Terre-Neuve et les guerres françaises et américaines, 1793-1815

La Grande-Bretagne était en guerre avec la France de 1793 à 1815, avec une brève période de paix en 1802 et 1803. Cette pause, appelée la paix d'Amiens, est considérée comme la ligne de démarcation entre les guerres de la Révolution française et les guerres napoléoniennes. Les tensions créées par ce conflit ayant mené à la guerre de 1812 entre la Grande-Bretagne et les États-Unis, il est donc pertinent de s'intéresser à ces trois guerres du même coup.

Leur longue durée, les grandes contraintes qu'elles ont imposées aux installations militaires et navales britanniques, de même que les perturbations considérables qu'elles ont causées au commerce maritime ont donné lieu à une conjoncture qui a eu des répercussions sérieuses sur la Grande-Bretagne, laquelle est parvenue néanmoins à s'affirmer comme la plus grande puissance au monde à la fin des hostilités. Parallèlement, ces guerres ont contribué de façon notable à accélérer la transformation de Terre-Neuve, qui est alors passée « de territoire de pêche à colonie » (Ryan, 1983). L'ère des guerres napoléoniennes a donc marqué un tournant décisif dans l'histoire et l'évolution de Terre-Neuve.

Expansion et croissance de l'industrie de la pêche

Au cours des guerres précédentes, la pêche migratoire avait toujours affiché une certaine décroissance, du moins temporairement, tandis que la pêche sédentaire (insulaire, par les résidents) connaissait un réel essor. Les guerres qui ont eu lieu entre 1793 et 1815 se différenciaient des conflits antérieurs à deux égards. Premièrement, la pêche migratoire n'était plus très prospère, ce qui la fragilisait face aux conséquences d'une période de guerre prolongée. Deuxièmement, les guerres ont eu un impact sérieux sur le commerce maritime.
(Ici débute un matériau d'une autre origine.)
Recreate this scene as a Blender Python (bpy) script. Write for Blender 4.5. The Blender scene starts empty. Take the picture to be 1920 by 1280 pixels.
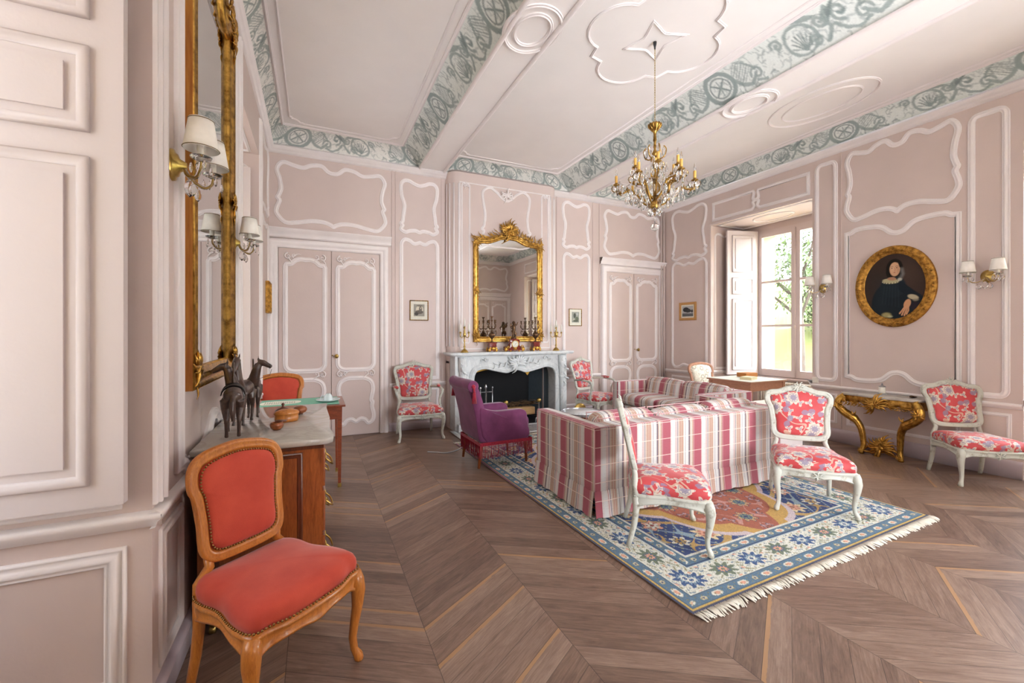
import bpy, math, random
import numpy as np
from mathutils import Vector, Matrix
S = bpy.context.scene
C = S.collection
PI = math.pi
rnd = random.Random(7)

# ------------------------------------------------------------------ camera, light, exposure
# the camera stands at the world origin, 1.4 m up; +Y runs to the fireplace wall, +X to the right hand windows
FPX = 795.0
cam_d = bpy.data.cameras.new('camera')
cam = bpy.data.objects.new('camera', cam_d); C.objects.link(cam)
cam_d.sensor_fit = 'HORIZONTAL'; cam_d.sensor_width = 36.0
cam_d.lens = 36.0*FPX/1920.0
cam_d.shift_y = -16.0/1920.0
cam_d.clip_start = 0.05; cam_d.clip_end = 400
cam.location = (0, 0, 1.4)
cam.rotation_euler = (math.radians(90), 0, -math.atan(370/795.0))
S.camera = cam
S.view_settings.view_transform = 'Standard'
S.view_settings.look = 'None'
S.view_settings.gamma = 1.0
S.view_settings.use_curve_mapping = False
S.view_settings.exposure = 2.1

def lin(c):
    return tuple(((x/255.0)/12.92 if x/255.0 <= 0.04045 else ((x/255.0+0.055)/1.055)**2.4) for x in c)
def lin4(c): return lin(c)+(1.0,)

SKY_LEFT, SKY_RIGHT, SKY_BEHIND = 1.35, 4.1, 6.6
w = bpy.data.worlds.new('sky'); S.world = w; w.use_nodes = True
nt = w.node_tree; nt.nodes.clear()
o_ = nt.nodes.new('ShaderNodeOutputWorld'); bg = nt.nodes.new('ShaderNodeBackground')
tc = nt.nodes.new('ShaderNodeTexCoord'); sp = nt.nodes.new('ShaderNodeSeparateXYZ'); cr = nt.nodes.new('ShaderNodeValToRGB')
nt.links.new(tc.outputs['Generated'], sp.inputs[0]); nt.links.new(sp.outputs['Z'], cr.inputs[0])
cr.color_ramp.elements[0].position = 0.0; cr.color_ramp.elements[0].color = (0.93, 0.96, 1.0, 1)
cr.color_ramp.elements[1].position = 0.7; cr.color_ramp.elements[1].color = (0.78, 0.88, 1.0, 1)
nt.links.new(cr.outputs[0], bg.inputs['Color'])
# sky strength shaped by direction to even the room light: dim left, boosted behind
mr = nt.nodes.new('ShaderNodeMapRange'); nt.links.new(sp.outputs['X'], mr.inputs[0])
mr.inputs[1].default_value = -0.5; mr.inputs[2].default_value = 0.5; mr.inputs[3].default_value = SKY_LEFT; mr.inputs[4].default_value = SKY_RIGHT
mb_ = nt.nodes.new('ShaderNodeMapRange'); nt.links.new(sp.outputs['Y'], mb_.inputs[0])
mb_.inputs[1].default_value = 0.0; mb_.inputs[2].default_value = -1.0; mb_.inputs[3].default_value = 0.0; mb_.inputs[4].default_value = SKY_BEHIND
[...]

Par exemple, la marine réclamait un nombre d'hommes beaucoup plus important que par le passé : pendant la période d'avant-guerre, la force navale comptait environ 20 000 hommes, mais elle en avait désormais besoin de sept fois plus, un nombre encore jamais atteint avant le 20e siècle. Ce besoin constant de marins, de même que la longue durée des guerres, ont empêché le maintien d'un noyau de pêcheurs expérimentés dans le domaine de la pêche migratoire. Quand les guerres ont enfin cessé, il ne restait donc plus personne pour entraîner les jeunes hommes encore inexpérimentés qui auraient pu assurer la relance de la pêche migratoire. Le savoir et les compétences ont décliné au cours de ces vingt années de guerre, ce qui a incité les armateurs à faire les changements nécessaires sur le plan de la structure organisationnelle de leur industrie.

L'industrie de la pêche elle-même n'a toutefois pas été privée de ce savoir et de ces compétences. Plusieurs pêcheurs et armateurs qualifiés qui ne voulaient pas être touchés par les bouleversements engendrés par la guerre ont alors décidé de s'installer pour de bon à Terre-Neuve. Les pêcheurs étaient conscients qu'en restant sur l'île ils seraient exemptés de l'enrôlement forcé en plus d'être protégés contre les risques encourus en temps de guerre lors des voyages transatlantiques. Quant aux marchands-armateurs, ils comptaient sur les compétences de ces pêcheurs pour faire des profits dans le secteur de la pêche sédentaire.

L'enrôlement forcé d'un matelot américain
L'enrôlement forcé d'un matelot américain
À Terre-Neuve, les hommes étaient exemptés de l'enrôlement forcé, un geste imposé par les Britanniques aux membres d'équipage des vaisseaux marchands américains.
Dessin de Stanley M. Arthurs. Tiré de Sea Power and its Relations to the War of 1812, vol. 1, du capitaine A. T. Mahan, , Londres, Sampson Low, Marston & Company, Limited, 1905, frontispice.

Par conséquent, la pêche migratoire a connu un déclin irréversible entre 1793 et 1815, mais la pêche sédentaire a fini par la remplacer grâce à son essor constant. L'industrie de la pêche, qui était basée en Angleterre jusqu'alors, était désormais bien établie à Terre-Neuve. Cette transition est au cœur même des changements qui ont fait en sorte que l'île passe de « territoire de pêche à colonie ». Elle a aussi mis en lumière l'importance des guerres napoléoniennes dans l'histoire de Terre-Neuve.